‘She Shears’ star set to mark another first

 Former women’s shearing world record holder Jills Angus Burney is pulling out the blades to...
Former women’s shearing world record holder Jills Angus Burney is pulling out the blades to compete in the first full women’s blade event at the Waimate Shears today. PHOTO: KAYLA HODGE
She shears.

For former world women’s shearing record holder Jills Angus Burney — who starred in the 2018 documentary She Shears — the Waimate Shears has played a unique role in her decorated career.

Last year the Masterton woman returned to the South Canterbury event for the first time in 34 years and, by chance, the competition had an opening in the intermediate blade-shearing grade.
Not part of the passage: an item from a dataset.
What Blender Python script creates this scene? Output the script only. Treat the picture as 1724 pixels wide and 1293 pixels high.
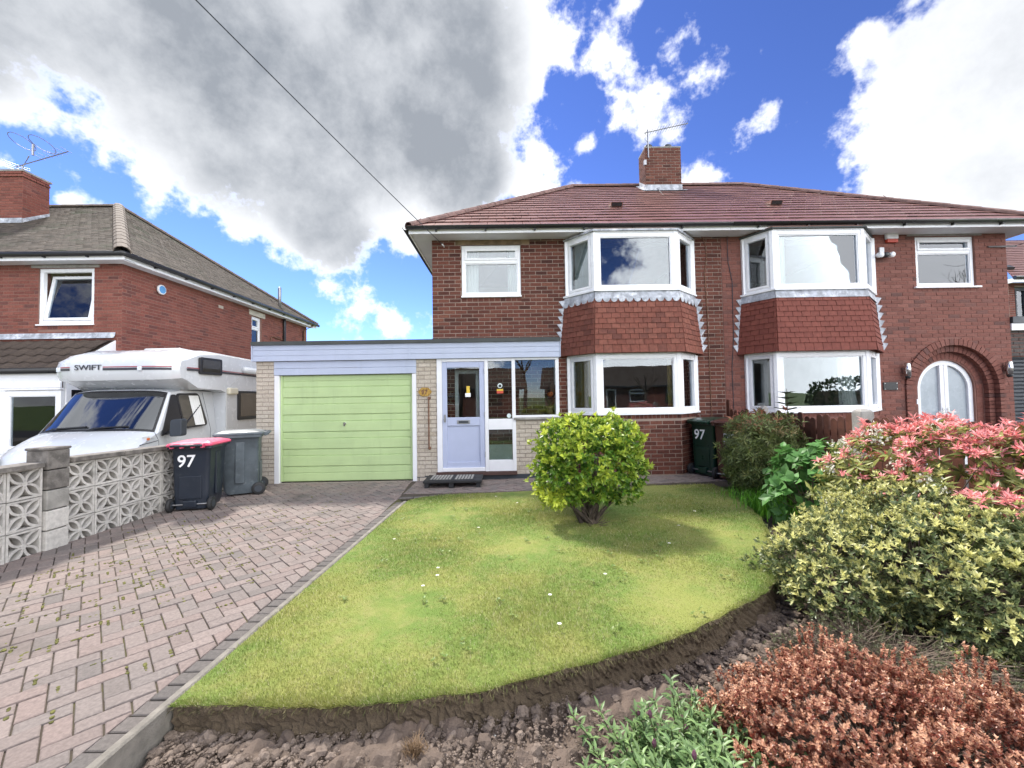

As she had brought her blades south, she decided to give it a go and it paid dividends — she won a ribbon in her first blade shearing competition, aged 60.

Today, Angus Burney will mark another first at the Waimate show, competing in the world-first women’s blade-shearing event.

A barrister by day, Angus Burney, who has spent 46 years in the industry and the past six as a judge, said she was ‘‘really pleased’’ to be given the opportunity at the invitation event.

‘‘There’s a couple of women who are going to be shearing that are absolutely amazing blade shearers, so it’s the camaraderie of it all,’’ she said.

‘‘I think invitation events, when you’ve got an audience, are really good — it encourages the next generation.’’

To continuing developing as a judge, people needed to have ‘‘technical skill’’ and be able to understand the craft.

Providing a platform for women shearers and judges to continue to grow at events such as Waimate’s was valuable.

‘‘To me, you’re not taking anything from men to have a women’s event, and a mixed-grade event — 50% of the audience are women. and they love seeing skilled shearers.’’

Times had changed since she first started shearing.

‘‘When I started it was like people thought we shouldn’t be physically shearing because we might not be able do it, because we might hurt ourselves,’’ Angus Burney said.

‘‘There’s no reason why women can’t do the job as long as they’re committed to it.’’

Alongside the women’s blade, she would compete in the women’s machine shearing and intermediate blade events.

She labelled Waimate’s event a ‘‘mini Golden Shears’’, and praised Waimate Shears president Warren White.

‘‘I was stunned by its professionalism. This is absolutely fantastic, an absolute credit to the Waimate, South Canterbury community.’’

The Waimate Shears started yesterday with woolhandling, fleece speed shear and the New Zealand Winter Comb title — won by Troy Pyper.

There will be a full day of shearing today, the women’s blade event starting at 3pm.